**DATA SEGMENT**
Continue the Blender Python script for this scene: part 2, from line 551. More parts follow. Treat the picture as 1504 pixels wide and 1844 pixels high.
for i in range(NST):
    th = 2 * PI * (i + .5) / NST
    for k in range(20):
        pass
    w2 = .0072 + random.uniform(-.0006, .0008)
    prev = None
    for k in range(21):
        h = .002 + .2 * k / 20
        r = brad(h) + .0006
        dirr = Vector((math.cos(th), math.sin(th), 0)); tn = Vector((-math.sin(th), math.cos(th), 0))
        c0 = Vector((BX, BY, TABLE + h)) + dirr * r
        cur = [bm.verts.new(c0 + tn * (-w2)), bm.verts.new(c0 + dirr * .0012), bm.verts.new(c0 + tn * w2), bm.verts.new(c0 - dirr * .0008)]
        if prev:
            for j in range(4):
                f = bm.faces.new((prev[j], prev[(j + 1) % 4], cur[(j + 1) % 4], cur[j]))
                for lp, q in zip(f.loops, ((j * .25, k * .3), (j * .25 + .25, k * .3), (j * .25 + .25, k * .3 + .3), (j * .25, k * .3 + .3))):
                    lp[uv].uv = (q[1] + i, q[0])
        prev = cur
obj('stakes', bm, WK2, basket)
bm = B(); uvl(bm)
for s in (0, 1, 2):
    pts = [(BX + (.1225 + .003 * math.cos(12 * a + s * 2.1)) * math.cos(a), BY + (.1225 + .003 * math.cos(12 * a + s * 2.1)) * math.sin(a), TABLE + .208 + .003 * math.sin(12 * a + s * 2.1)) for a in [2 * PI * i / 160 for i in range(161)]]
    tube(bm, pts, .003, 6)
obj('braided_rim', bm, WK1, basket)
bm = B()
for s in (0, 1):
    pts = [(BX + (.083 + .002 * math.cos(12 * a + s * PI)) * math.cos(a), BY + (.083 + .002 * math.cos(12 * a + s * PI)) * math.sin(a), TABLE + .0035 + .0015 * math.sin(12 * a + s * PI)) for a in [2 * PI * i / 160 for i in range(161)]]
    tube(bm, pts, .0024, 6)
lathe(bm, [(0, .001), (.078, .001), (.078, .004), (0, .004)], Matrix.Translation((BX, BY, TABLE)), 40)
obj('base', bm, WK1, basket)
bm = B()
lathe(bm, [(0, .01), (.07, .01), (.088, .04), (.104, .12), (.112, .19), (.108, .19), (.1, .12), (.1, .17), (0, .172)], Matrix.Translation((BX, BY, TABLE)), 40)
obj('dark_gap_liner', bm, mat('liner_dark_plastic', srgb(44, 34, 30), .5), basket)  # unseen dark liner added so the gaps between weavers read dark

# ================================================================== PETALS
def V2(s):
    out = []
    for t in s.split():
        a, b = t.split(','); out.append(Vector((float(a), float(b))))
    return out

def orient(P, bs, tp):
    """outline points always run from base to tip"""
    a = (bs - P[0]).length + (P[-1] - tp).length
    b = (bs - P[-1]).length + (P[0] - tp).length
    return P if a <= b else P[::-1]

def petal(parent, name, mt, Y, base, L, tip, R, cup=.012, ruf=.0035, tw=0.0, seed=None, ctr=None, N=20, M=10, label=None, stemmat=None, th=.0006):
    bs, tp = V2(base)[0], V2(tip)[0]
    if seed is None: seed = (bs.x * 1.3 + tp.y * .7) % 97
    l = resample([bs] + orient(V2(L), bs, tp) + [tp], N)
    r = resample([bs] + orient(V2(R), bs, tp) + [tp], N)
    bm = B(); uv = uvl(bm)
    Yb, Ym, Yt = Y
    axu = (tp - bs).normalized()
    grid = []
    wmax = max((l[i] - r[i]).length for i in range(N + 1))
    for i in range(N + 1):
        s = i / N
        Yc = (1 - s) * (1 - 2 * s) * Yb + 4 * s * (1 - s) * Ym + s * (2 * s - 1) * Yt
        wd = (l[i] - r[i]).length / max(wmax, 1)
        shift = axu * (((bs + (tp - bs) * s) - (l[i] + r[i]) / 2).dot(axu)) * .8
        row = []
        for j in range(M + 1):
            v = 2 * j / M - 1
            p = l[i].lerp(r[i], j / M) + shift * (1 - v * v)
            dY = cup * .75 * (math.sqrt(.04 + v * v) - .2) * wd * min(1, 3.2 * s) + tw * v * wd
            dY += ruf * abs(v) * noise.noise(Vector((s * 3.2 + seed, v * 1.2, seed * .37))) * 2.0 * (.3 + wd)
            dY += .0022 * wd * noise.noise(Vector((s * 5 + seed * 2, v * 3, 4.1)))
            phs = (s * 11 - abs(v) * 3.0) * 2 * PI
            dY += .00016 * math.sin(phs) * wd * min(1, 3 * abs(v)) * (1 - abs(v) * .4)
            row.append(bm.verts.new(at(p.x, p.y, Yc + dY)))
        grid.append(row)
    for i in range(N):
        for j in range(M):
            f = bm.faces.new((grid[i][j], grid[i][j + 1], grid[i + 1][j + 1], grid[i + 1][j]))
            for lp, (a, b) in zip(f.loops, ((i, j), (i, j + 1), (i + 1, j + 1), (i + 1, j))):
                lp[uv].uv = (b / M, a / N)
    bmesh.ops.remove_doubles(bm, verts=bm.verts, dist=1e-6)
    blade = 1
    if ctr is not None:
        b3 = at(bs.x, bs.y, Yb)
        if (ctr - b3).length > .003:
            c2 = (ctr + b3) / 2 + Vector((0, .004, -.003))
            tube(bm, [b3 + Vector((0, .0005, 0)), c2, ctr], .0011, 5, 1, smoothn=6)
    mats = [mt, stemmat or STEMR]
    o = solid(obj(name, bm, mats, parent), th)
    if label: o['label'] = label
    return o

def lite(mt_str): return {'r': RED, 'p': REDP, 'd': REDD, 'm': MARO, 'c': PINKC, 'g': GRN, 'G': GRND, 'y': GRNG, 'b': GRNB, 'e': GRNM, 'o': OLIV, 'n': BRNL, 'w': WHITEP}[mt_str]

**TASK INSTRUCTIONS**
Please output the complete data exactly.

**SOLUTION FOR THIS TASK**
Continue the Blender Python script for this scene: part 2, from line 551. More parts follow. Treat the picture as 1504 pixels wide and 1844 pixels high.
for i in range(NST):
    th = 2 * PI * (i + .5) / NST
    for k in range(20):
        pass
    w2 = .0072 + random.uniform(-.0006, .0008)
    prev = None
    for k in range(21):
        h = .002 + .2 * k / 20
        r = brad(h) + .0006
        dirr = Vector((math.cos(th), math.sin(th), 0)); tn = Vector((-math.sin(th), math.cos(th), 0))
        c0 = Vector((BX, BY, TABLE + h)) + dirr * r
        cur = [bm.verts.new(c0 + tn * (-w2)), bm.verts.new(c0 + dirr * .0012), bm.verts.new(c0 + tn * w2), bm.verts.new(c0 - dirr * .0008)]
        if prev:
            for j in range(4):
                f = bm.faces.new((prev[j], prev[(j + 1) % 4], cur[(j + 1) % 4], cur[j]))
                for lp, q in zip(f.loops, ((j * .25, k * .3), (j * .25 + .25, k * .3), (j * .25 + .25, k * .3 + .3), (j * .25, k * .3 + .3))):
                    lp[uv].uv = (q[1] + i, q[0])
        prev = cur
obj('stakes', bm, WK2, basket)
bm = B(); uvl(bm)
for s in (0, 1, 2):
    pts = [(BX + (.1225 + .003 * math.cos(12 * a + s * 2.1)) * math.cos(a), BY + (.1225 + .003 * math.cos(12 * a + s * 2.1)) * math.sin(a), TABLE + .208 + .003 * math.sin(12 * a + s * 2.1)) for a in [2 * PI * i / 160 for i in range(161)]]
    tube(bm, pts, .003, 6)
obj('braided_rim', bm, WK1, basket)
bm = B()
for s in (0, 1):
    pts = [(BX + (.083 + .002 * math.cos(12 * a + s * PI)) * math.cos(a), BY + (.083 + .002 * math.cos(12 * a + s * PI)) * math.sin(a), TABLE + .0035 + .0015 * math.sin(12 * a + s * PI)) for a in [2 * PI * i / 160 for i in range(161)]]
    tube(bm, pts, .0024, 6)
lathe(bm, [(0, .001), (.078, .001), (.078, .004), (0, .004)], Matrix.Translation((BX, BY, TABLE)), 40)
obj('base', bm, WK1, basket)
bm = B()
lathe(bm, [(0, .01), (.07, .01), (.088, .04), (.104, .12), (.112, .19), (.108, .19), (.1, .12), (.1, .17), (0, .172)], Matrix.Translation((BX, BY, TABLE)), 40)
obj('dark_gap_liner', bm, mat('liner_dark_plastic', srgb(44, 34, 30), .5), basket)  # unseen dark liner added so the gaps between weavers read dark

# ================================================================== PETALS
def V2(s):
    out = []
    for t in s.split():
        a, b = t.split(','); out.append(Vector((float(a), float(b))))
    return out

def orient(P, bs, tp):
    """outline points always run from base to tip"""
    a = (bs - P[0]).length + (P[-1] - tp).length
    b = (bs - P[-1]).length + (P[0] - tp).length
    return P if a <= b else P[::-1]

def petal(parent, name, mt, Y, base, L, tip, R, cup=.012, ruf=.0035, tw=0.0, seed=None, ctr=None, N=20, M=10, label=None, stemmat=None, th=.0006):
    bs, tp = V2(base)[0], V2(tip)[0]
    if seed is None: seed = (bs.x * 1.3 + tp.y * .7) % 97
    l = resample([bs] + orient(V2(L), bs, tp) + [tp], N)
    r = resample([bs] + orient(V2(R), bs, tp) + [tp], N)
    bm = B(); uv = uvl(bm)
    Yb, Ym, Yt = Y
    axu = (tp - bs).normalized()
    grid = []
    wmax = max((l[i] - r[i]).length for i in range(N + 1))
    for i in range(N + 1):
        s = i / N
        Yc = (1 - s) * (1 - 2 * s) * Yb + 4 * s * (1 - s) * Ym + s * (2 * s - 1) * Yt
        wd = (l[i] - r[i]).length / max(wmax, 1)
        shift = axu * (((bs + (tp - bs) * s) - (l[i] + r[i]) / 2).dot(axu)) * .8
        row = []
        for j in range(M + 1):
            v = 2 * j / M - 1
            p = l[i].lerp(r[i], j / M) + shift * (1 - v * v)
            dY = cup * .75 * (math.sqrt(.04 + v * v) - .2) * wd * min(1, 3.2 * s) + tw * v * wd
            dY += ruf * abs(v) * noise.noise(Vector((s * 3.2 + seed, v * 1.2, seed * .37))) * 2.0 * (.3 + wd)
            dY += .0022 * wd * noise.noise(Vector((s * 5 + seed * 2, v * 3, 4.1)))
            phs = (s * 11 - abs(v) * 3.0) * 2 * PI
            dY += .00016 * math.sin(phs) * wd * min(1, 3 * abs(v)) * (1 - abs(v) * .4)
            row.append(bm.verts.new(at(p.x, p.y, Yc + dY)))
        grid.append(row)
    for i in range(N):
        for j in range(M):
            f = bm.faces.new((grid[i][j], grid[i][j + 1], grid[i + 1][j + 1], grid[i + 1][j]))
            for lp, (a, b) in zip(f.loops, ((i, j), (i, j + 1), (i + 1, j + 1), (i + 1, j))):
                lp[uv].uv = (b / M, a / N)
    bmesh.ops.remove_doubles(bm, verts=bm.verts, dist=1e-6)
    blade = 1
    if ctr is not None:
        b3 = at(bs.x, bs.y, Yb)
        if (ctr - b3).length > .003:
            c2 = (ctr + b3) / 2 + Vector((0, .004, -.003))
            tube(bm, [b3 + Vector((0, .0005, 0)), c2, ctr], .0011, 5, 1, smoothn=6)
    mats = [mt, stemmat or STEMR]
    o = solid(obj(name, bm, mats, parent), th)
    if label: o['label'] = label
    return o

def lite(mt_str): return {'r': RED, 'p': REDP, 'd': REDD, 'm': MARO, 'c': PINKC, 'g': GRN, 'G': GRND, 'y': GRNG, 'b': GRNB, 'e': GRNM, 'o': OLIV, 'n': BRNL, 'w': WHITEP}[mt_str]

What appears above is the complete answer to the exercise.